The Fast Food Strikes Are Working
Watch the California Matters episode on fair restaurant wages here.
Two years ago, 200 fast food workers walked off their jobs in New York City. For anyone who walked past that day, no doubt they felt it was simply vociferous run-off from the recent Occupy movement, that their demands would be forgotten as soon as they returned to work the next day.
But they weren't.
Thursday marks the eighth instance since that initial New York walk-out that fast food workers have gone on strike, each time the demand for "$15 and a union" coming from a few extra mouths. This one's taking place in 190 American cities and include the highest number of strikers yet. While some may look at these two years of sporadic strikes as evidence this method just isn't working, the reality is actually the opposite. The strikes are, indeed, working. And not just for fast food workers.
It's important to realize that every strike has had a narrative attached to it. Last time out, it was that the strikers were using bolder tactics, leading to arrests. This time, the story is that the strikes aren't just focusing on fast food employees. Instead, folks like airport employees and convenience store workers are also in the mix. Even some home care workers in Cleveland are joining in. Throughout the all, the same demands ring out: "$15 and a union, $15 and a union."
While the unionizing demand bumps up against all sorts of logistical problems due to the amount of institutions we're talking about here -- let alone the complications of trying to organize a union for workers of just the various fast food chains -- the $15 minimum wage portion is slowly being accomplished.

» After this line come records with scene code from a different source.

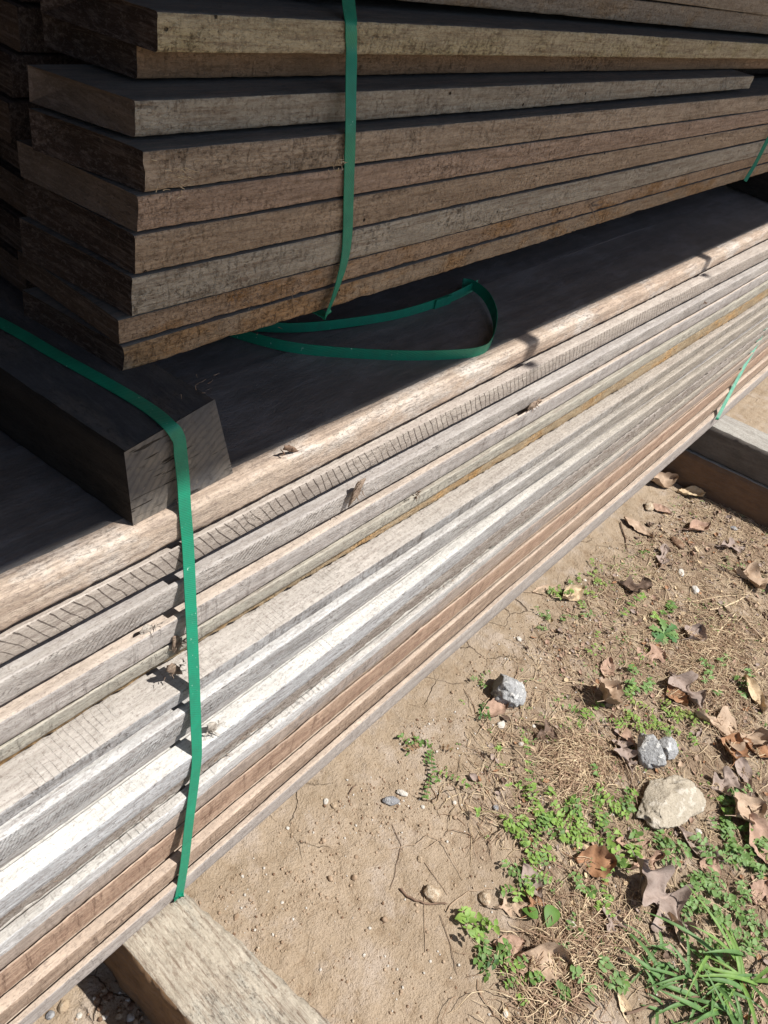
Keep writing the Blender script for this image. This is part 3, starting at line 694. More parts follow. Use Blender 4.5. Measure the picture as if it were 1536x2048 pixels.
# ------------------------------------------------------------------ stones
def stone_mat(name, c1, c2, dark, light, sc=60):
    M = MT(name); _seed[0] += 1; s_ = _seed[0]
    a = M.noise(M.map((s_, 0, 0), (sc, sc, sc)), 1, 6, 0.7); b = M.noise(M.map((s_, 5, 0), (sc * 5, sc * 5, sc * 5)), 1, 4, 0.7)
    col = M.mix(M.ramp(a, 0.35, 0.65), c1, c2)
    col = M.mix(M.ramp(b, 0.45, 0.3, 0, 0.8), col, dark); col = M.mix(M.ramp(a, 0.55, 0.60, 0, 0.9), col, light)
    h = M.math('ADD', a, M.math('MULTIPLY', b, 0.4))
    return M.done(col, 0.9, M.bump(h, 0.9, 0.007), 0.15)
grey_st = stone_mat('grey_concrete_stone', (0.42, 0.42, 0.42), (0.28, 0.28, 0.275), (0.10, 0.09, 0.085), (0.68, 0.67, 0.64), 60)
pale_st = stone_mat('pale_limestone', (0.46, 0.405, 0.32), (0.36, 0.31, 0.24), (0.20, 0.16, 0.11), (0.54, 0.49, 0.41), 45)
white_st = stone_mat('white_stone', (0.62, 0.58, 0.52), (0.52, 0.48, 0.42), (0.35, 0.3, 0.25), (0.7, 0.68, 0.64), 60)
tan_st = stone_mat('tan_stone', (0.46, 0.36, 0.25), (0.38, 0.28, 0.19), (0.22, 0.15, 0.1), (0.55, 0.47, 0.36), 60)
slate_st = stone_mat('slate_stone', (0.26, 0.26, 0.27), (0.2, 0.2, 0.21), (0.12, 0.12, 0.12), (0.4, 0.4, 0.4), 60)
brown_st = stone_mat('brown_clod', (0.25, 0.155, 0.10), (0.18, 0.11, 0.07), (0.09, 0.05, 0.035), (0.36, 0.25, 0.17), 60)
def px_m(p): return (p - Vector((0, 0, H))).length / 1538.6      # metres per photo pixel at p
def rock(px, py, w_, h_, mat, label, seed, ang=0.0, flat=0.62, sub=5, group=None, name='rock', cat='rock', facet=0.5):
    p = G(px, py + h_ * 0.25); k = px_m(p)
    a = w_ * k / 2 * .96; b = h_ * k / 2 * 0.92
    mb = MB(); stone_mesh(mb, (0, 0, 0), (a, b, min(a, b) * flat), seed, sub, 0, 0, facet)
    zb = min(v[2] for v in mb.v)
    o = mb.obj(name, mat, None, (p.x, p.y, zsoil(p.x, p.y) - zb * 0.55), sub < 4 or True)
    o.rotation_euler = (0, 0, ang + math.radians(-31))
    return tag(o, label, cat, group)
rock(1015, 1370, 76, 78, grey_st, 'lone grey rough rock with white flecks on the bare soil', 5, 0.5, 0.85)
rock(1290, 1497, 60, 66, grey_st, 'grey rock standing behind the big pale stone', 8, 0.2, 0.9)
rock(1328, 1492, 48, 44, grey_st, 'smaller dark topped grey rock touching the grey rock behind the pale stone', 12, 1.2, 0.9)
rock(1332, 1588, 150, 98, pale_st, 'largest pale yellowish angular stone among the leaves', 21, 0.1, 0.42, facet=0.5)
for px, py, a, b, m, lab, sd_ in [(781, 1594, 20, 36, slate_st, 'small smooth slate grey pebble on the bare soil', 1), (804, 1584, 26, 14, white_st, 'white chip of stone beside the slate grey pebble', 2),
        (1002, 1446, 22, 17, white_st, 'square cream chip of stone below the lone grey rock', 3), (1037, 1276, 13, 13, white_st, 'tiny round white pebble above the lone grey rock', 4),
        (991, 1613, 15, 14, slate_st, 'round grey pebble beside the long weed stem', 5), (863, 1781, 32, 33, tan_st, 'flat round buff stone beside the crooked twig', 6),
        (970, 1791, 24, 27, tan_st, 'buff stone half buried in the thin dry roots', 7), (1362, 1142, 24, 15, white_st, 'white chip of stone in the upper part of the soil', 8),
        (1390, 1175, 17, 22, white_st, 'rounded white pebble right of the white chip in the upper soil', 9), (1297, 1011, 28, 20, tan_st, 'yellowish stone near the foot of the stack and the leaf pile', 10),
        (1353, 1081, 34, 22, brown_st, 'red brown clod of earth on the pale soil', 11), (1466, 1056, 18, 12, slate_st, 'small blue grey pebble below the brown timber', 12), (1310, 1078, 10, 10, tan_st, 'little tan pebble next to the red brown clod', 27),
        (652, 1601, 14, 12, white_st, 'white pebble nearest the lower stack, the brighter of two', 13), (667, 1608, 13, 14, tan_st, 'tan pebble nearest the lower stack', 14),
        (1396, 1660, 12, 14, white_st, 'white pebble under the clover leaves at the right', 15), (1141, 1843, 22, 18, white_st, 'whitish stone chip between the green leaves and the big curled leaf', 16),
        (786, 1403, 10, 8, tan_st, 'very small tan pebble on the bare soil by the reddish boards', 17), (840, 1610 + 105, 14, 11, tan_st, 'small tan pebble in the middle of the bare soil', 18),
        (1118, 1718, 12, 10, tan_st, 'small pale pebble beneath the large chickweed mat', 19), (128, 2006, 22, 20, tan_st, 'orange tan pebble at the lower left in the gravel', 20), (100, 2028, 15, 14, slate_st, 'grey pebble at the lower left in the gravel', 22)]:
    rock(px, py, a, b, m, lab, sd_ + 30, sd_ * 1.3, 0.6, 3, 'pebbles on the soil', 'pebble', 'pebble', 0.3)

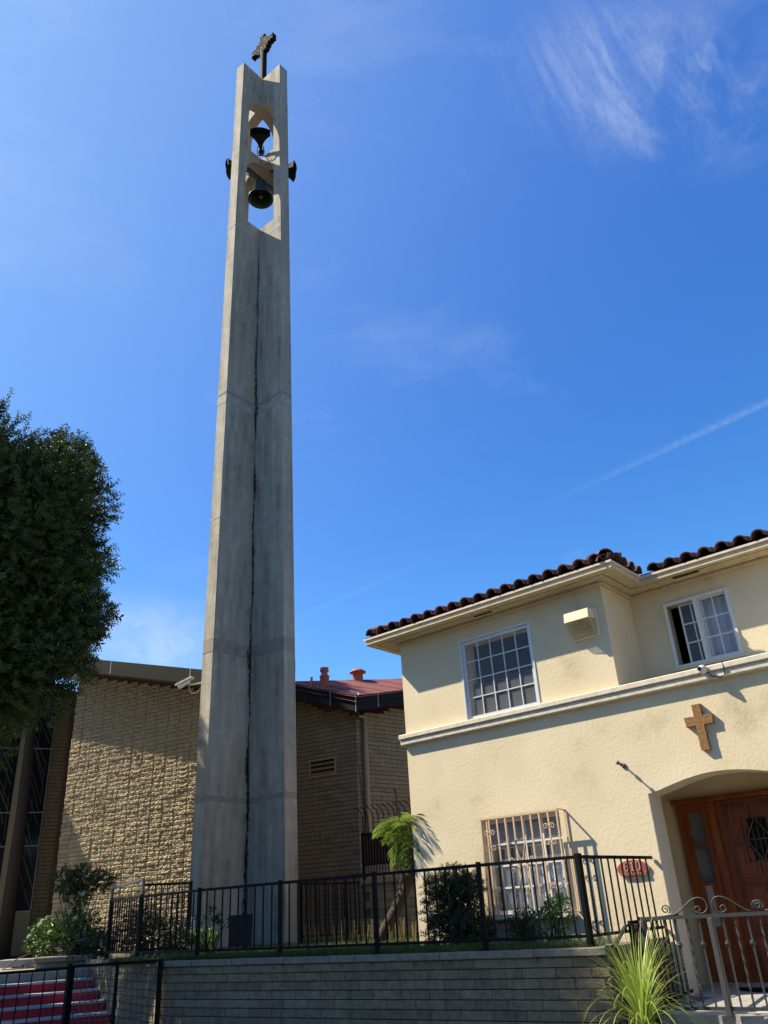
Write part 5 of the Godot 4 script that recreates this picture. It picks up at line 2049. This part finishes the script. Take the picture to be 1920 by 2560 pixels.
func crown(parent: Node, called: String, lobes: Array, per: float, mesh: Mesh, m: Material, seed_: int, scale := 1.0, tint := Vector2(0.65, 1.35)) -> void:
	var r := RandomNumberGenerator.new()
	r.seed = seed_
	var xfs := []
	var cols := []
	for l in lobes:
		var c: Vector3 = l[0]
		var rad: Vector3 = l[1]
		var n := int(per * pow(rad.x * rad.y * rad.z, 0.667))
		for k in n:
			var d := Vector3(r.randfn(), r.randfn(), r.randfn()).normalized()
			var f := pow(r.randf(), 0.38)
			if r.randf() < 0.06:
				f += r.randf_range(0.02, 0.16)
			var p := c + d * rad * f
			var dir := (d + Vector3(r.randfn(), r.randfn() + 0.25, r.randfn()) * 0.5)
			xfs.append(Transform3D(aim(dir, r.randf() * TAU, scale * r.randf_range(0.7, 1.25)), p))
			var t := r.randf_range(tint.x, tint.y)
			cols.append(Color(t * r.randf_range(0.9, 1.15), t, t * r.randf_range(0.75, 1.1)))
	scatter(called, mesh, m, parent, xfs, cols)


func polar(az: float, el: float, dist: float) -> Vector3:
	var a := deg_to_rad(az)
	var e := deg_to_rad(el)
	return Vector3(sin(a) * cos(e), sin(e), -cos(a) * cos(e)) * dist


func trees() -> void:
	var t := thing("ficus_tree", "large dense dark green street tree before the church entrance", "tree", Vector3(-19.0, -0.565, -5.6))
	var lobes := []
	# the crown was measured as bearings and heights seen from the pavement
	for l in [[-67.6, 26.6, 16.4, 1.15], [-66.2, 24.2, 16.6, 1.15], [-65.8, 21.0, 16.3, 1.2], [-64.9, 18.3, 16.0, 1.05], [-65.3, 15.6, 15.8, 1.1], [-63.4, 17.6, 16.4, 0.75], [-62.6, 20.2, 16.5, 0.55], [-61.9, 18.9, 16.6, 0.5], [-62.4, 22.6, 16.8, 0.55], [-63.6, 26.6, 16.8, 0.7], [-64.9, 28.6, 16.8, 0.6], [-67.8, 15.3, 15.6, 1.15],
			[-71.5, 27.5, 16.5, 1.4], [-70.0, 24.5, 16.0, 1.7], [-70.5, 19.0, 15.8, 1.7], [-72.0, 16.0, 16.0, 1.4], [-76.5, 30.0, 17.0, 1.7], [-75.5, 24.0, 17.0, 2.1], [-76.5, 17.5, 17.0, 1.9], [-81.0, 25.0, 18.5, 2.2], [-81.5, 18.0, 18.5, 2.0], [-86.5, 23.0, 20.0, 2.2]]:
		lobes.append([polar(l[0], l[1], l[2]), Vector3.ONE * l[3]])
	for p in [[Vector3(-19.6, 6.6, -7.4), 1.5], [Vector3(-20.6, 8.6, -7.2), 1.7], [Vector3(-21.6, 10.4, -7.0), 1.6], [Vector3(-18.6, 4.8, -7.6), 1.1], [Vector3(-17.4, 3.6, -7.0), 0.9]]:
		lobes.append([p[0], Vector3.ONE * p[1]])
	var s := S(true)
	var c0 := Vector3(-19.0, 2.2, -5.5)
	tube(s, [Vector3(-19.0, -0.7, -5.6), Vector3(-19.03, -0.3, -5.6), Vector3(-18.95, 0.8, -5.55), c0], [0.42, 0.30, 0.25, 0.22], 12)
	obj("trunk", s, K.bark, t)
	s = S(true)
	for k in lobes.size():
		var e: Vector3 = lobes[k][0]
		var mid := c0.lerp(e, 0.5) + Vector3(0, 0.5, 0)
		tube(s, [c0, c0.lerp(mid, 0.5) + Vector3(0, 0.1, 0), mid, mid.lerp(e, 0.6), e], [0.12, 0.09, 0.065, 0.04, 0.012], 6)
	obj("limb", s, K.bark, t)
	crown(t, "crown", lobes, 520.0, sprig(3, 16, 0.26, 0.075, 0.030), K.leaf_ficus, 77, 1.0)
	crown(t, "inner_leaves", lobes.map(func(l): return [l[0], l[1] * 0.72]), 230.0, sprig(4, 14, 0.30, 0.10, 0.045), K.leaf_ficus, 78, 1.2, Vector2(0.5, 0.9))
	# long shoots that break the outline
	var r := RandomNumberGenerator.new()
	r.seed = 5
	var xfs := []
	var cols := []
	for k in 300:
		var l: Array = lobes[r.randi() % 13]
		var d := Vector3(r.randfn(), r.randfn() * 0.6 + 0.2, r.randfn()).normalized()
		for q in 3:
			xfs.append(Transform3D(aim(d + Vector3(0, 0.3 + 0.1 * q, 0), r.randf() * TAU, 1.1), l[0] + d * (l[1].x * (0.9 + 0.10 * q))))
			var tt := r.randf_range(0.9, 1.7)
			cols.append(Color(tt * 1.15, tt, tt * 0.8))
	scatter("shoots", sprig(6, 12, 0.24, 0.065, 0.024), K.leaf_ficus, t, xfs, cols)
	# slender tree behind it
	var t2 := thing("slim_tree", "slim tall tree behind the big street tree by the church wall", "tree", Vector3(-23.4, -0.565, -11.4))
	s = S(true)
	tube(s, [Vector3(-23.4, -0.7, -11.4), Vector3(-23.4, 3, -11.4), Vector3(-23.5, 7.5, -11.3), Vector3(-23.5, 13, -11.2)], [0.2, 0.16, 0.11, 0.03], 10)
	obj("trunk", s, K.bark, t2)
	var l2 := []
	for k in 7:
		l2.append([Vector3(-23.6 + 0.2 * sin(k * 2.1), 9.6 + k * 0.85, -11.2 + 0.2 * cos(k * 1.7)), Vector3(1.25, 1.0, 1.25) * (1.0 if k < 5 else 0.75)])
	crown(t2, "crown", l2, 420.0, sprig(9, 14, 0.28, 0.085, 0.034), K.leaf_dark, 91, 1.15)
	crown(t2, "inner_leaves", l2, 260.0, sprig(8, 12, 0.30, 0.11, 0.05), K.leaf_dark, 92, 1.2)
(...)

On Tuesday, the Chicago City Council voted near-unanimously (44-5) to approve a minimum wage hike in the city to $13 an hour by the year 2019. During last month's national elections, voters in five states (Alaska, Arkansas, Illinois, Nebraska, and South Dakota) overwhelmingly chose to increase the minimum wage within their state's borders. (It's worth pointing out that Illinois is the sole blue state of that quintet.) While those recent hikes won't bring the hourly wage to the $9-plus point that California, Oregon, and Washington all enjoy, they are still movements in a direction towards a significant raise of the minimum wage.
The timing of the strikes and the hikes are not simply coincidental. The former informs the latter.
It's relatively easy to track cause and effect here. The strikes continue making headlines every few months as more and more workers demonstrate, forcing the news to cover the strikes, so the message is spread, and folks become more and more curious. This is why people have Googled more and more about "minimum wage" over the past two years.
As Jordan Weissmann put it in Slate back in September, the fast food strikes have become "the most successful American labor movement in recent memory." He goes through the litany of advancement on the minimum wage front since the strikes began:
Over roughly the past two years, 13 states have increased their minimum wage, as have 10 city and county governments, according to a tally by NBC News. Seattle voted to raise its citywide minimum to $15 an hour by 2018; San Francisco residents will vote on whether to do the same in November. The mayors of New York, Los Angeles, and Chicago have all backed a $13 wage floor. The president has come out in favor of a $10.10 national minimum.
Which is all to say: Don't be surprised if the national minimum wage ultimately does hit $15 an hour sometime in the next few years. And when it does, just remember that it was those first 200 strikers -- and all of the workers that followed in their footsteps -- that made it all possible.